(Stored records)
================

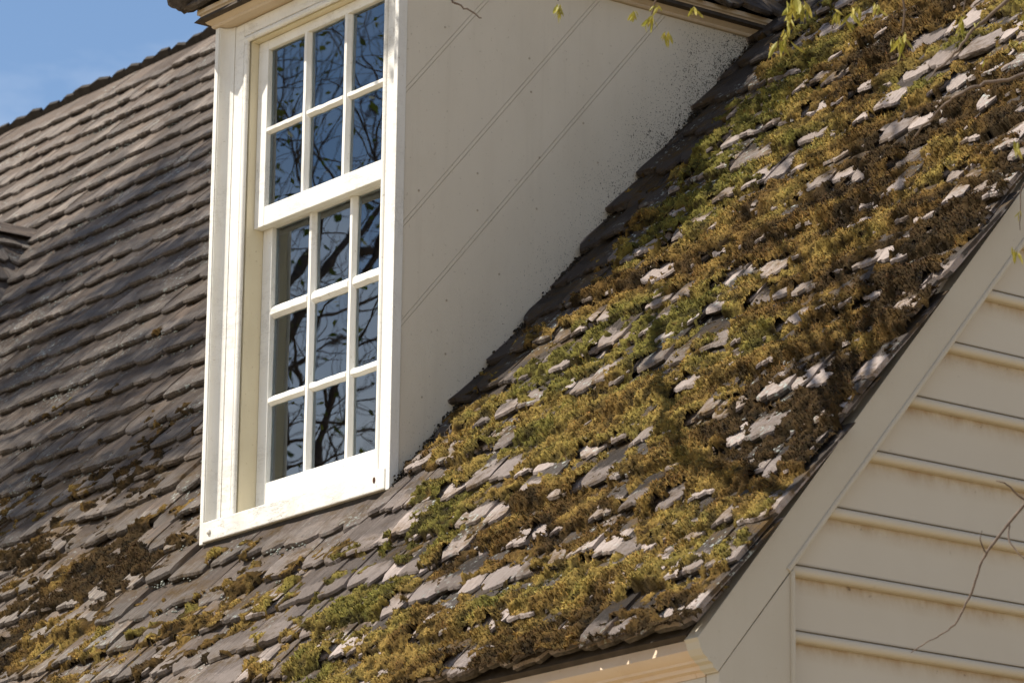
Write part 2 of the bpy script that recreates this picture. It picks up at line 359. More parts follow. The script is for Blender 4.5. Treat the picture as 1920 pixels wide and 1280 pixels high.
# shingle meshes: rounded butt, tapered, worn
NVAR = 14
def shingle_arrays(seed, worn):
    r = np.random.default_rng(seed); nx = 8; W = 1.0; Lh = 0.40
    xv = np.linspace(-0.5, 0.5, nx+1); arc = 0.027*(1-np.sqrt(np.clip(1-(xv*1.86)**2, 0, 1)))/0.63*(0.75+0.5*r.random())
    arc += r.normal(0, 0.0025+0.004*worn, nx+1); arc[0] += 0.004; arc[-1] += 0.004
    rows = [arc+0.004, arc*0.55+0.05, np.full(nx+1, 0.12), np.full(nx+1, 0.21), np.full(nx+1, Lh)]
    cup = r.normal(0.0, 0.003+0.004*worn); tw = r.normal(0, 0.003+0.003*worn); curl = abs(r.normal(0, 0.002+0.005*worn))
    def top(x, u): return 0.058-0.135*u+cup*(1-(2*x)**2)*np.clip(1-u/0.3, 0, 1)+tw*x*np.clip(1-u/0.3, 0, 1)+curl*np.clip(1-u/0.07, 0, 1)**2
    th = (0.023+0.007*r.random())
    V = []; F = []; endf = set()
    for k, u in enumerate(rows):
        z = top(xv, u)-(0.003 if k == 0 else 0); 
        if k == 0: z = z-np.where(np.abs(xv) > .45, .002, 0)
        V += list(zip(xv, u, z))
    n = nx+1
    for k in range(len(rows)-1):
        for j in range(nx): a = k*n+j; F.append((a, a+1, a+n+1, a+n))
    e = len(V); V += list(zip(xv, arc-0.001+r.normal(0, .001, n), top(xv, arc)-0.5*th)); b = len(V); V += list(zip(xv, arc+0.003+r.normal(0, .001, n), top(xv, arc)-th))
    hb = len(V); V += list(zip(xv, rows[-1], top(xv, rows[-1])-0.005))
    for j in range(nx):
        F.append((e+j, e+j+1, j+1, j)); F.append((b+j, b+j+1, e+j+1, e+j)); F.append((hb+j, hb+j+1, b+j+1, b+j)); endf.update((len(F)-2, len(F)-1))
    m = (len(rows)-1)*n
    for s in (0, nx):                                  # side edges
        ring = [b+s, e+s]+[k*n+s for k in range(len(rows))]+[hb+s]
        c = len(V); V.append((xv[s]*0.999, 0.12, top(xv[s], 0.12)-th*0.45))
        for q in range(len(ring)):
            p0, p1 = ring[q], ring[(q+1) % len(ring)]
            F.append((c, p0, p1, p1) if s else (c, p1, p0, p0))
    global TIPV; TIPV = np.interp(np.array(V)[:, 1], [0.0, 0.03, 0.12], [1.0, 0.75, 0.0]).astype(np.float32)
    global ENDF; ENDF = [1 if i in endf else 0 for i in range(len(F))]
    return np.array(V, float), [tuple(dict.fromkeys(f)) for f in F]
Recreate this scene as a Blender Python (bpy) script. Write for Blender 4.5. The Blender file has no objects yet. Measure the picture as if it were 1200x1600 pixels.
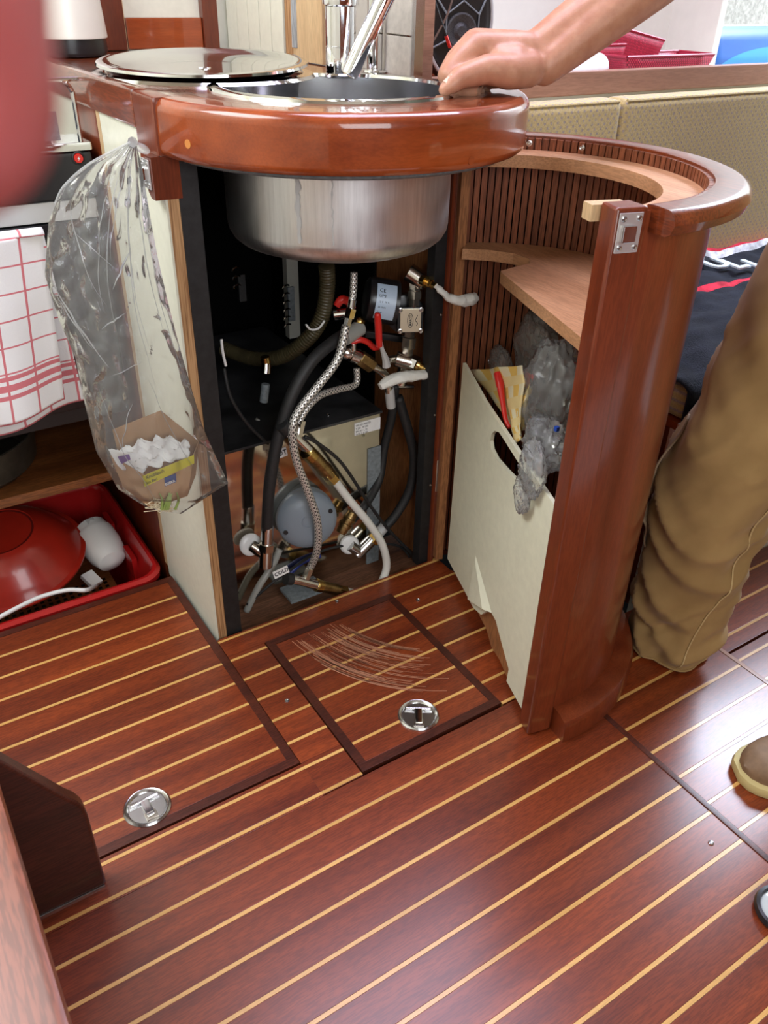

================

Your objective - Give every record again exactly, apart from the pictures, which stay out.

Final result -
Write part 2 of the bpy script that recreates this picture. It picks up at line 359. More parts follow. The script is for Blender 4.5. Treat the picture as 1920 pixels wide and 1280 pixels high.
# shingle meshes: rounded butt, tapered, worn
NVAR = 14
def shingle_arrays(seed, worn):
    r = np.random.default_rng(seed); nx = 8; W = 1.0; Lh = 0.40
    xv = np.linspace(-0.5, 0.5, nx+1); arc = 0.027*(1-np.sqrt(np.clip(1-(xv*1.86)**2, 0, 1)))/0.63*(0.75+0.5*r.random())
    arc += r.normal(0, 0.0025+0.004*worn, nx+1); arc[0] += 0.004; arc[-1] += 0.004
    rows = [arc+0.004, arc*0.55+0.05, np.full(nx+1, 0.12), np.full(nx+1, 0.21), np.full(nx+1, Lh)]
    cup = r.normal(0.0, 0.003+0.004*worn); tw = r.normal(0, 0.003+0.003*worn); curl = abs(r.normal(0, 0.002+0.005*worn))
    def top(x, u): return 0.058-0.135*u+cup*(1-(2*x)**2)*np.clip(1-u/0.3, 0, 1)+tw*x*np.clip(1-u/0.3, 0, 1)+curl*np.clip(1-u/0.07, 0, 1)**2
    th = (0.023+0.007*r.random())
    V = []; F = []; endf = set()
    for k, u in enumerate(rows):
        z = top(xv, u)-(0.003 if k == 0 else 0); 
        if k == 0: z = z-np.where(np.abs(xv) > .45, .002, 0)
        V += list(zip(xv, u, z))
    n = nx+1
    for k in range(len(rows)-1):
        for j in range(nx): a = k*n+j; F.append((a, a+1, a+n+1, a+n))
    e = len(V); V += list(zip(xv, arc-0.001+r.normal(0, .001, n), top(xv, arc)-0.5*th)); b = len(V); V += list(zip(xv, arc+0.003+r.normal(0, .001, n), top(xv, arc)-th))
    hb = len(V); V += list(zip(xv, rows[-1], top(xv, rows[-1])-0.005))
    for j in range(nx):
        F.append((e+j, e+j+1, j+1, j)); F.append((b+j, b+j+1, e+j+1, e+j)); F.append((hb+j, hb+j+1, b+j+1, b+j)); endf.update((len(F)-2, len(F)-1))
    m = (len(rows)-1)*n
    for s in (0, nx):                                  # side edges
        ring = [b+s, e+s]+[k*n+s for k in range(len(rows))]+[hb+s]
        c = len(V); V.append((xv[s]*0.999, 0.12, top(xv[s], 0.12)-th*0.45))
        for q in range(len(ring)):
            p0, p1 = ring[q], ring[(q+1) % len(ring)]
            F.append((c, p0, p1, p1) if s else (c, p1, p0, p0))
    global TIPV; TIPV = np.interp(np.array(V)[:, 1], [0.0, 0.03, 0.12], [1.0, 0.75, 0.0]).astype(np.float32)
    global ENDF; ENDF = [1 if i in endf else 0 for i in range(len(F))]
    return np.array(V, float), [tuple(dict.fromkeys(f)) for f in F]
Recreate this scene as a Blender Python (bpy) script. Write for Blender 4.5. The Blender file has no objects yet. Measure the picture as if it were 1200x1600 pixels.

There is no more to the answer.